Images should be left out, and everything else in the listing reproduced exactly.

+---+

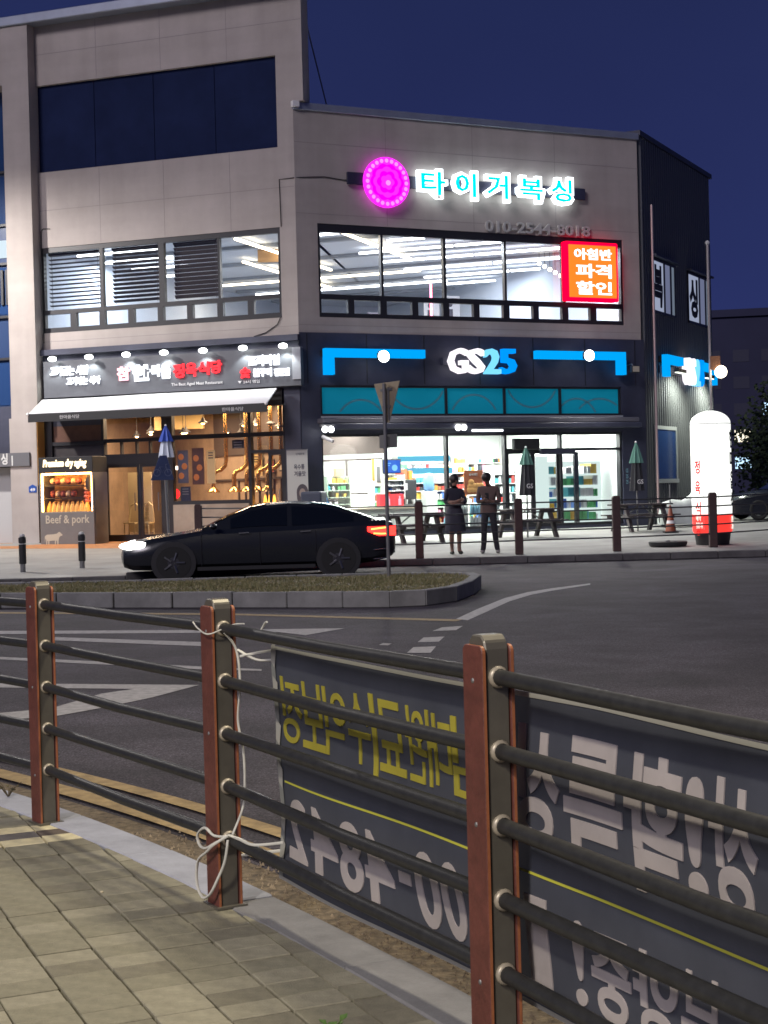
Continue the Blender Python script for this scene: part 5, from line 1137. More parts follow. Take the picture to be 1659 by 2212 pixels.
def btext(body, s0, s1, z0, z1, m, bold=.03, shear=0.0, nm='lettering'):
    """reads correctly from the road, so reversed from the pavement"""
    vs, fs = text_shape(body, bold, shear, 6)
    me = bpy.data.meshes.new('t'); me.from_pydata([(s1 - (s1 - s0) * a, -.0035 + .007 * b, z0 + (z1 - z0) * c) for a, b, c in vs], [], fs)
    bm = bmesh.new(); bm.from_mesh(me)
    s = s0 + .06
    while s < s1:
        bmesh.ops.bisect_plane(bm, geom=bm.verts[:] + bm.edges[:] + bm.faces[:], plane_co=(s, 0, 0), plane_no=(1, 0, 0)); s += .06
    z = z0 + .05
    while z < z1:
        bmesh.ops.bisect_plane(bm, geom=bm.verts[:] + bm.edges[:] + bm.faces[:], plane_co=(0, 0, z), plane_no=(0, 0, 1)); z += .05
    bm.verts.ensure_lookup_table(); bm.verts.index_update()
    q = MB(banner_f); q.add([tuple(v.co) for v in bm.verts], [tuple(v.index for v in f.verts) for f in bm.faces]); bm.free(); bpy.data.meshes.remove(me)
    return q.build(nm, m, ban)
def bs(u, v):
    """place on the banner seen at a pixel (measured once against the flat banner plane)"""
    best = None
    for i in range(len(BP) - 1):
        t0 = (BP[i + 1] - BP[i]).normalized(); nn = Vector((-t0.y, t0.x)); F = Frame(BP[i] + nn * .11, t0, nn)
        s, z = F.px(u, v)
        if -.05 <= s <= (BP[i + 1] - BP[i]).length + .05 and (best is None): best = (LB[i] + s, z)
    return best
M_BY = cloth('banner_yellow', (.56, .50, .07)); M_BW = cloth('banner_white', (.62, .57, .56))
def bchar(ch, u0, u1, vm, z0, z1, m, bold=.03, shear=0.0):
    return btext(ch, bs(u0, vm)[0], bs(u1, vm)[0], z0, z1, m, bold, shear, 'letter')
for ch, u0, u1, vm in (('장', 608, 655, 1530), ('보', 656, 702, 1545), ('익', 703, 746, 1560), ('수', 749, 793, 1570), ('료', 812, 868, 1590), ('완', 872, 918, 1605), ('대', 922, 975, 1620)):
    bchar(ch, u0, u1, vm, .752, .975, M_BY, .006)
btext('|', bs(800, 1580)[0] - .005, bs(800, 1580)[0] + .022, .72, .985, M_BY, .0)
btext('임', 1.47, 1.70, .752, .975, M_BY, .006)
for ch, u0, u1, vm, z0, z1, b_ in (('상', 1108, 1212, 1700, .69, .995, .027), ('특', 1222, 1346, 1740, .68, .99, .027), ('확', 1352, 1482, 1790, .67, .99, .027), ('!', 1488, 1530, 1800, .70, .97, .03), ('상', 1542, 1650, 1800, .685, .985, .027)): bchar(ch, u0, u1, vm, z0, z1, M_BW, b_)
for ch, u0, u1, vm, z0, z1 in (('2', 626, 668, 1790, .355, .56), ('4', 674, 734, 1815, .35, .56), ('8', 738, 788, 1840, .345, .56), ('4', 792, 852, 1865, .345, .56), ('-', 862, 888, 1880, .44, .475), ('0', 898, 950, 1900, .34, .56), ('0', 956, 1006, 1930, .34, .56)): bchar(ch, u0, u1, vm, z0, z1, M_BW, .02, .12)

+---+

* SOLVED EXERCISE:
Continue the Blender Python script for this scene: part 5, from line 1137. More parts follow. Take the picture to be 1659 by 2212 pixels.
def btext(body, s0, s1, z0, z1, m, bold=.03, shear=0.0, nm='lettering'):
    """reads correctly from the road, so reversed from the pavement"""
    vs, fs = text_shape(body, bold, shear, 6)
    me = bpy.data.meshes.new('t'); me.from_pydata([(s1 - (s1 - s0) * a, -.0035 + .007 * b, z0 + (z1 - z0) * c) for a, b, c in vs], [], fs)
    bm = bmesh.new(); bm.from_mesh(me)
    s = s0 + .06
    while s < s1:
        bmesh.ops.bisect_plane(bm, geom=bm.verts[:] + bm.edges[:] + bm.faces[:], plane_co=(s, 0, 0), plane_no=(1, 0, 0)); s += .06
    z = z0 + .05
    while z < z1:
        bmesh.ops.bisect_plane(bm, geom=bm.verts[:] + bm.edges[:] + bm.faces[:], plane_co=(0, 0, z), plane_no=(0, 0, 1)); z += .05
    bm.verts.ensure_lookup_table(); bm.verts.index_update()
    q = MB(banner_f); q.add([tuple(v.co) for v in bm.verts], [tuple(v.index for v in f.verts) for f in bm.faces]); bm.free(); bpy.data.meshes.remove(me)
    return q.build(nm, m, ban)
def bs(u, v):
    """place on the banner seen at a pixel (measured once against the flat banner plane)"""
    best = None
    for i in range(len(BP) - 1):
        t0 = (BP[i + 1] - BP[i]).normalized(); nn = Vector((-t0.y, t0.x)); F = Frame(BP[i] + nn * .11, t0, nn)
        s, z = F.px(u, v)
        if -.05 <= s <= (BP[i + 1] - BP[i]).length + .05 and (best is None): best = (LB[i] + s, z)
    return best
M_BY = cloth('banner_yellow', (.56, .50, .07)); M_BW = cloth('banner_white', (.62, .57, .56))
def bchar(ch, u0, u1, vm, z0, z1, m, bold=.03, shear=0.0):
    return btext(ch, bs(u0, vm)[0], bs(u1, vm)[0], z0, z1, m, bold, shear, 'letter')
for ch, u0, u1, vm in (('장', 608, 655, 1530), ('보', 656, 702, 1545), ('익', 703, 746, 1560), ('수', 749, 793, 1570), ('료', 812, 868, 1590), ('완', 872, 918, 1605), ('대', 922, 975, 1620)):
    bchar(ch, u0, u1, vm, .752, .975, M_BY, .006)
btext('|', bs(800, 1580)[0] - .005, bs(800, 1580)[0] + .022, .72, .985, M_BY, .0)
btext('임', 1.47, 1.70, .752, .975, M_BY, .006)
for ch, u0, u1, vm, z0, z1, b_ in (('상', 1108, 1212, 1700, .69, .995, .027), ('특', 1222, 1346, 1740, .68, .99, .027), ('확', 1352, 1482, 1790, .67, .99, .027), ('!', 1488, 1530, 1800, .70, .97, .03), ('상', 1542, 1650, 1800, .685, .985, .027)): bchar(ch, u0, u1, vm, z0, z1, M_BW, b_)
for ch, u0, u1, vm, z0, z1 in (('2', 626, 668, 1790, .355, .56), ('4', 674, 734, 1815, .35, .56), ('8', 738, 788, 1840, .345, .56), ('4', 792, 852, 1865, .345, .56), ('-', 862, 888, 1880, .44, .475), ('0', 898, 950, 1900, .34, .56), ('0', 956, 1006, 1930, .34, .56)): bchar(ch, u0, u1, vm, z0, z1, M_BW, .02, .12)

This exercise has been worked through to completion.